** WRITTEN REQUEST **
Find the string "wide" in the data, then copy every line where it is found.

** SOURCE EXCERPT **
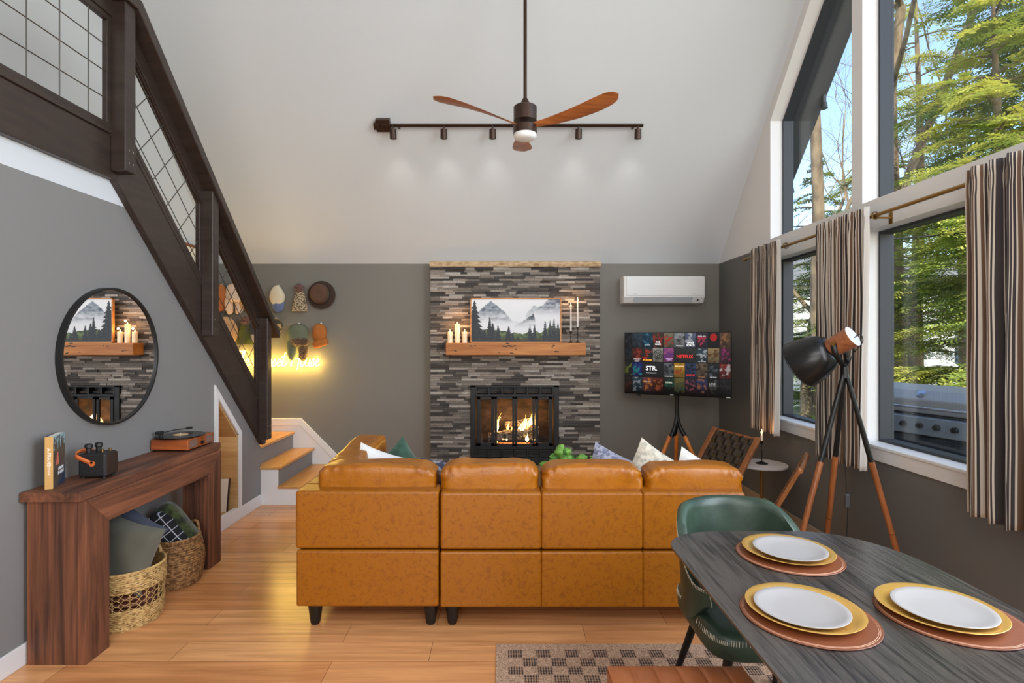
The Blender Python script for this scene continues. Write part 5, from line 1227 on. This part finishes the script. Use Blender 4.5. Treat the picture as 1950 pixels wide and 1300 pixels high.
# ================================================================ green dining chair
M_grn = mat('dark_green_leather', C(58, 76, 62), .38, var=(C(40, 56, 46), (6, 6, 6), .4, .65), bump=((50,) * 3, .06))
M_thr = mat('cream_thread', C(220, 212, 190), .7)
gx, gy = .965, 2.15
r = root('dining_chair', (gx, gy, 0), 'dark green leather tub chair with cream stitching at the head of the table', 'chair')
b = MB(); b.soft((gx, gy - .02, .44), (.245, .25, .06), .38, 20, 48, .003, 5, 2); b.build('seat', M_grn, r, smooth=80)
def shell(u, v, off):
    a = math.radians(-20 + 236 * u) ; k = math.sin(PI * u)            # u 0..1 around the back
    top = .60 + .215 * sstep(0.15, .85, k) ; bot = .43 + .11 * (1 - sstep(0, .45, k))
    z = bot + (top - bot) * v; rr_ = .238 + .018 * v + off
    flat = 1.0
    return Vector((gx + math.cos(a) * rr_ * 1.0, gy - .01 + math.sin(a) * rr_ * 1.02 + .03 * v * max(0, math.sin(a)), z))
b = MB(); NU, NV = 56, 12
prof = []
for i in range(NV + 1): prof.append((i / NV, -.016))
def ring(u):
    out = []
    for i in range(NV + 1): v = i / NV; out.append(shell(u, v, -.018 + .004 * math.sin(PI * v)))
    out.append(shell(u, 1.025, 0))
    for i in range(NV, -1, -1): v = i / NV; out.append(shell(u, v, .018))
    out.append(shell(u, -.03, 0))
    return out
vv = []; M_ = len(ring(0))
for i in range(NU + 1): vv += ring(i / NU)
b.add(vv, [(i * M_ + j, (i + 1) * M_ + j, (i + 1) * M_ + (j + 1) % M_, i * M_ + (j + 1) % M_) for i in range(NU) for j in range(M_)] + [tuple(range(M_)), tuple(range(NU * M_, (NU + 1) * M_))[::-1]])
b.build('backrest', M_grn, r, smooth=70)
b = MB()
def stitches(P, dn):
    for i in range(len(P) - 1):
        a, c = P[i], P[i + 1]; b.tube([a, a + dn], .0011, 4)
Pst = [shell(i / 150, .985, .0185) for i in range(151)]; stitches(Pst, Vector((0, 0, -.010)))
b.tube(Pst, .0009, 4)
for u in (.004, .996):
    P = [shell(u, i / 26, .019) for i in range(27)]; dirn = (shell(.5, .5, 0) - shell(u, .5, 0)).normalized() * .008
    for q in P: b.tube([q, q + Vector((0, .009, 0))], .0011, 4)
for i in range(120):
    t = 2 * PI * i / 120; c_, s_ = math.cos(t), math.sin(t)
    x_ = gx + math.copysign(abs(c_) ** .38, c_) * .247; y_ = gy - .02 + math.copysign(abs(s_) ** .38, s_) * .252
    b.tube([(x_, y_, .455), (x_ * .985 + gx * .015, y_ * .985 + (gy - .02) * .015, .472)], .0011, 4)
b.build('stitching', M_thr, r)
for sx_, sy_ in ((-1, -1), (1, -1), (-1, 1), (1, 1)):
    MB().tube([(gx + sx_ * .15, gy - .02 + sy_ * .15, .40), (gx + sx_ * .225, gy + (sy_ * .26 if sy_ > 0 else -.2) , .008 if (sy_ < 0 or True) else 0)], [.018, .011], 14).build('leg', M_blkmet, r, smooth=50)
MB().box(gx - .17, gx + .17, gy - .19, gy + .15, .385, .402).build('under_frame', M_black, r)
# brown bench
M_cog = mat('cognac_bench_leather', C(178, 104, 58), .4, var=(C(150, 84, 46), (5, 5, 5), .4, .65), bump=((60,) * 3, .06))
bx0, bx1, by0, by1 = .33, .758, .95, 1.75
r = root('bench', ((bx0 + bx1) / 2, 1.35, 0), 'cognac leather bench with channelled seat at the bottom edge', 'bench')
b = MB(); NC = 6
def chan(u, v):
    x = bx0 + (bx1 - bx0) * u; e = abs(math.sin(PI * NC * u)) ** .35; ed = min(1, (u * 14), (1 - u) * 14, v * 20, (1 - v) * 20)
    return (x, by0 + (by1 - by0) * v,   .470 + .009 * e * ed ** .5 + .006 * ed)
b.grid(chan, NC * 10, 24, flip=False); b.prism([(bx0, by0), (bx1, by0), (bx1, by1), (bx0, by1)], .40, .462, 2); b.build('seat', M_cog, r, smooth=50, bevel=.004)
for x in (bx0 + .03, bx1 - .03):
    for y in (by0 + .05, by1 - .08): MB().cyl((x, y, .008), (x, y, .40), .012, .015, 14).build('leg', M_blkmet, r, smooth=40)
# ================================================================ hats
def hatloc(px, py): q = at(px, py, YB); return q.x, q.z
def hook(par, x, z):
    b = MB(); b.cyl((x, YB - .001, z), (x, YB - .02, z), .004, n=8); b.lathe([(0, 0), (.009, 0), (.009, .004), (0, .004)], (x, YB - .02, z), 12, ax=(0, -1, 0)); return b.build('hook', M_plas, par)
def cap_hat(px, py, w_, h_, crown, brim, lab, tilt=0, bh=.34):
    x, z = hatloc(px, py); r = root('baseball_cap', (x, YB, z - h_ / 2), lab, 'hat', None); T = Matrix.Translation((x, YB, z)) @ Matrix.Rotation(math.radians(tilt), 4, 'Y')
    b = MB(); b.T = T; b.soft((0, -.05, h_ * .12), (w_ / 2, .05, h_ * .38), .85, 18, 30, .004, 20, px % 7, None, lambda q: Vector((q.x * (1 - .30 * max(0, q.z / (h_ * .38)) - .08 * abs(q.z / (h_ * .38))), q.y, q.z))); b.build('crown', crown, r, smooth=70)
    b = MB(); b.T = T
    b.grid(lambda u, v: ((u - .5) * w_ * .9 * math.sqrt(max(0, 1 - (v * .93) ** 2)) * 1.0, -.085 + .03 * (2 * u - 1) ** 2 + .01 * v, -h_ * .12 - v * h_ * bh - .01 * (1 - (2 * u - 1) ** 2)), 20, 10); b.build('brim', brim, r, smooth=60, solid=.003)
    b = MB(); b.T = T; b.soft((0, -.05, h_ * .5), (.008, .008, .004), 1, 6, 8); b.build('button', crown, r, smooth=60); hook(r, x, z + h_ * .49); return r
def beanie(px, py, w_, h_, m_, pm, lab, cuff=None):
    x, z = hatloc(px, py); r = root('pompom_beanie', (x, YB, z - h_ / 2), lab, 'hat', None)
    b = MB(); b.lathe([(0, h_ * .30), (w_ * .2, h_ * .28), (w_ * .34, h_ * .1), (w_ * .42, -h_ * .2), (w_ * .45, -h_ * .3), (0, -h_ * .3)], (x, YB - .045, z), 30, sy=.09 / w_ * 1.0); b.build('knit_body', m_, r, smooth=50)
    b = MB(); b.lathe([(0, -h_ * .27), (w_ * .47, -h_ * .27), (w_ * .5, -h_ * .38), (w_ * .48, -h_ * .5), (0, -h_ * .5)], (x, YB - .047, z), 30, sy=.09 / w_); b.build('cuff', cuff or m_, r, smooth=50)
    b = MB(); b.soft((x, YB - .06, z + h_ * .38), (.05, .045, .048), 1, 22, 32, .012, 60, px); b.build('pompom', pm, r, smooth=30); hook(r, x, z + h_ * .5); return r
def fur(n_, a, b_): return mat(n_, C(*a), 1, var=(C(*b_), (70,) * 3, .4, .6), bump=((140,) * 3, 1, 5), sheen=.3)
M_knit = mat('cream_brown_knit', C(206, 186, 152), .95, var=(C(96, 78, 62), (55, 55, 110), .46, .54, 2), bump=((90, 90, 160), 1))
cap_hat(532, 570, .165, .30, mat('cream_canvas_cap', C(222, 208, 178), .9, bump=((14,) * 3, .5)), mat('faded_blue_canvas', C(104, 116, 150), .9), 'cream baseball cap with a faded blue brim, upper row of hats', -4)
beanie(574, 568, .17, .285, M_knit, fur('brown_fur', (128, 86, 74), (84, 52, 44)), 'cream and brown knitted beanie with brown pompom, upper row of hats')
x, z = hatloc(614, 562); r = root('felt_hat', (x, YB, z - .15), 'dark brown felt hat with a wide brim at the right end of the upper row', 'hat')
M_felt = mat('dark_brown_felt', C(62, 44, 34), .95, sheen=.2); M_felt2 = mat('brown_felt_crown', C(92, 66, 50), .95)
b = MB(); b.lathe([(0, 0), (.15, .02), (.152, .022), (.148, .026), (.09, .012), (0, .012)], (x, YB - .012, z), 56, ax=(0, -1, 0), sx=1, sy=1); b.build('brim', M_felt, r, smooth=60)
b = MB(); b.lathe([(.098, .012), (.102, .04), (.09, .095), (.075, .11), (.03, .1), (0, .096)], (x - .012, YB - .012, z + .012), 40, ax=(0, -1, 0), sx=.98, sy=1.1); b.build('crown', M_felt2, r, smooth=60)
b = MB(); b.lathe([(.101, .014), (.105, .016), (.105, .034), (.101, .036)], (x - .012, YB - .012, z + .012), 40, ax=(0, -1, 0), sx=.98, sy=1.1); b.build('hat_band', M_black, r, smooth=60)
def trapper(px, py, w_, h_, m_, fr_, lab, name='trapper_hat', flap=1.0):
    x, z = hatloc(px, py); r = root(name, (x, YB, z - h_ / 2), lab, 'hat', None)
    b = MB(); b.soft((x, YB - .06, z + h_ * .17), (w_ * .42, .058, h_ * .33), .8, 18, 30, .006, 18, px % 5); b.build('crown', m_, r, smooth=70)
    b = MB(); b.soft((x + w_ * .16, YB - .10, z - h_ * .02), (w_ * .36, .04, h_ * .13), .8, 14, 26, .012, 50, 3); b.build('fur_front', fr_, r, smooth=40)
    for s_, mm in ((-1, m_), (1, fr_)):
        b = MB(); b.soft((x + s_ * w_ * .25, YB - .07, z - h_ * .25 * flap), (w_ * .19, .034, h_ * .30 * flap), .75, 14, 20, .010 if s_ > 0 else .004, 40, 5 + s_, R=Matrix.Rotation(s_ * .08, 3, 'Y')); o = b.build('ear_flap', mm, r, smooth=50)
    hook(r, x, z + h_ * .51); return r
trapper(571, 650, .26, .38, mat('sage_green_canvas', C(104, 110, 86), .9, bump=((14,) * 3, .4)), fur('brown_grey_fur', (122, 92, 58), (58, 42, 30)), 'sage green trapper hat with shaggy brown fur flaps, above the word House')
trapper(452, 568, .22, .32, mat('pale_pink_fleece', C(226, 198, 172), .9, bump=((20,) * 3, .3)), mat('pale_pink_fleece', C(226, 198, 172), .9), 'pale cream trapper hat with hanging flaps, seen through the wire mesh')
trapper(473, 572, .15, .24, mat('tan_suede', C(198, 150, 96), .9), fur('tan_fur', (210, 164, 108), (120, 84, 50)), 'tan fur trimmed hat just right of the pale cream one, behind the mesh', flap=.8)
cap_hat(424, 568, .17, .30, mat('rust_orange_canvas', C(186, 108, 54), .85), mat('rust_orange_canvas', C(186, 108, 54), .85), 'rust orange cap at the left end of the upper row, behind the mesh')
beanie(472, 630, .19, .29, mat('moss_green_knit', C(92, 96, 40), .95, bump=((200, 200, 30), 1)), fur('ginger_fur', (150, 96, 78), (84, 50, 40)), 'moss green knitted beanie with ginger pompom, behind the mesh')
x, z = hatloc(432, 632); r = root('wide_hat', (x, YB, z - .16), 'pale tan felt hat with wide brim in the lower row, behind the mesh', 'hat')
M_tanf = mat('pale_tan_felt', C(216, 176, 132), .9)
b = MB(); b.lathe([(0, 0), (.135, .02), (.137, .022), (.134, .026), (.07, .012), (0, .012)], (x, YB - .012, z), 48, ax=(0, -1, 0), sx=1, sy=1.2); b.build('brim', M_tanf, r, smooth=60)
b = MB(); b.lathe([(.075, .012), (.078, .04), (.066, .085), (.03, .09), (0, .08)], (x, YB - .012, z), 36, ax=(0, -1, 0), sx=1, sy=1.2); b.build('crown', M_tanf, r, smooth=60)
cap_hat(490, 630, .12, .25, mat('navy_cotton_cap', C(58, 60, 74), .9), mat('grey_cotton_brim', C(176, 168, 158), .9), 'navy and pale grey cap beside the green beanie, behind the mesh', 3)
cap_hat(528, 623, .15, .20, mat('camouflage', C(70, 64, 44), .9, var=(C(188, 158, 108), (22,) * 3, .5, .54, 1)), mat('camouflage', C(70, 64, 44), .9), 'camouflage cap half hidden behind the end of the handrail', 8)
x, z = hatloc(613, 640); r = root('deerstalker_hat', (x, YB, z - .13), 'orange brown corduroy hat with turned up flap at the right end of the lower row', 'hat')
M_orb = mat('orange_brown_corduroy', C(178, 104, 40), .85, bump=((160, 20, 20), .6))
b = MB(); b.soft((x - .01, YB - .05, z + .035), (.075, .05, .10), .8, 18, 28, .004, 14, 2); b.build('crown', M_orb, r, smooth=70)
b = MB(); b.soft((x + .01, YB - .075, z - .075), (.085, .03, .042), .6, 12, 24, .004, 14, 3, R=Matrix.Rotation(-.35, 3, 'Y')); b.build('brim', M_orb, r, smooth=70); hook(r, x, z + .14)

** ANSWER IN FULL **
The Blender Python script for this scene continues. Write part 5, from line 1227 on. This part finishes the script. Use Blender 4.5. Treat the picture as 1950 pixels wide and 1300 pixels high.
x, z = hatloc(614, 562); r = root('felt_hat', (x, YB, z - .15), 'dark brown felt hat with a wide brim at the right end of the upper row', 'hat')
x, z = hatloc(432, 632); r = root('wide_hat', (x, YB, z - .16), 'pale tan felt hat with wide brim in the lower row, behind the mesh', 'hat')